There’s no denying that everyone is working overtime at a school like Penn. Between classes, sports, jobs, friends and clubs we hardly have time to think, let alone sleep, eat or breathe. There never seems to be enough time in a day, and we constantly push our own limitations. In such a competitive environment, we choose to forgo anything that isn’t necessary for our success.

One practice is commonly swept under the rug of success: the sit-down meal. Now, I’m not an advocate for the over–priced, generic dining hall food, but at least the mandatory freshman meal plan forces the new, overly ambitious class to dedicate a portion of their day to sitting and eating together. Whether it’s Hill brunch or Commons dinner, freshman students can be sure to share an hour with a familiar face. The cafeterias provide a time for personal development by making social contact mandatory—no matter how chaotic the day is.

This sense of communal dining significantly fades after freshman year. Many Penn students scarf down Wawa wraps during long lectures, nibble on Frontera while studying alone for their next exam, or skip meals entirely to accommodate their busy schedules. Cooking is time-consuming, and the dining hall food is no Chipotle.

Our tendency to eat on the go isn’t natural. In many of the most cultured and intellectually developed countries (think Italy, Japan, and France) mealtimes are the foundation of society and relationships. Food is celebrated for its ability to bring people together and provide intimacy in everyday life. By contrast, our society regards extended meals as a superfluous, unproductive luxury. Instead, we applaud endless activity, overextending ourselves to the point of jeopardizing our mental and physical health.

Multiple studies prove the importance of families dining together, citing advantages like academic improvement, emotional support and healthier lifestyle choices. Downgrading mealtimes to a busy schedule can even generate eating abnormalities. In an age where human contact is already lessened by technology, we would benefit from standard meal times. You should be having dinner with a friend, and not your phone.

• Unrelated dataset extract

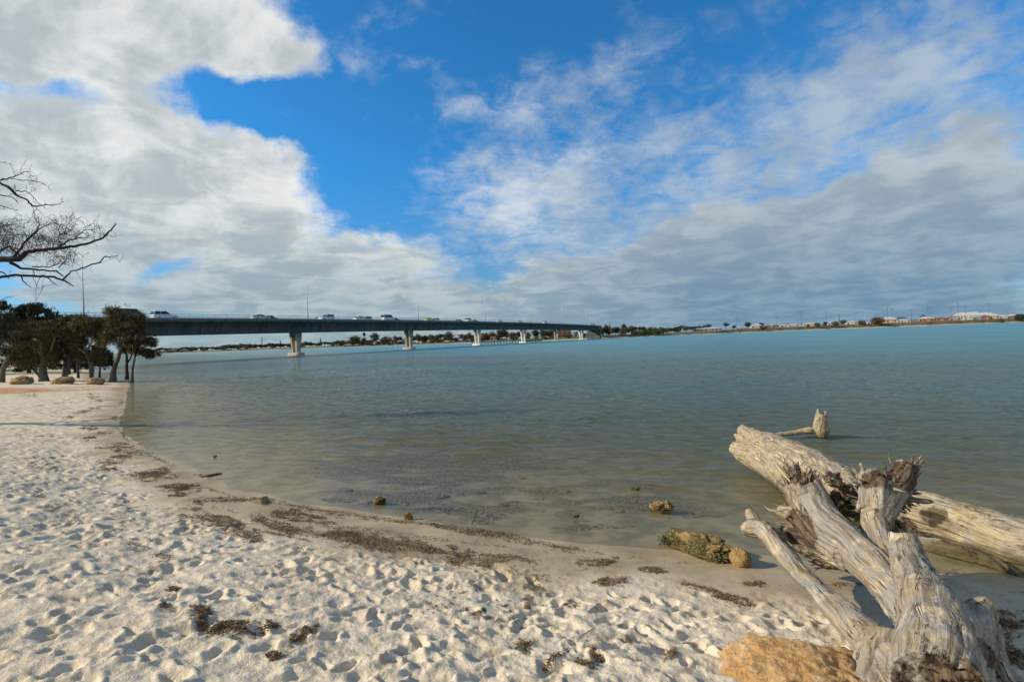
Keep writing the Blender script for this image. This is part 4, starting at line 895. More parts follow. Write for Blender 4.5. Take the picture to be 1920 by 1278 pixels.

We all like to BYO, but we need to rethink the importance of mealtime on campus. Penn and its students would benefit from a social environment centered around sharing one of the most basic necessities of humanity: food. Eating should not be a necessary burden, but a time around which to form strong relationships and healthy habits. Perhaps this can be done through changing the stigma of dining halls, or renovating Houston and other on-campus restaurants to promote prolonged, social meals. Regardless, students at Penn need a break from our jam packed schedules, and a structured, enjoyable meal time setting would provide for just that. Let’s save our indulgent Wawa trips for finals.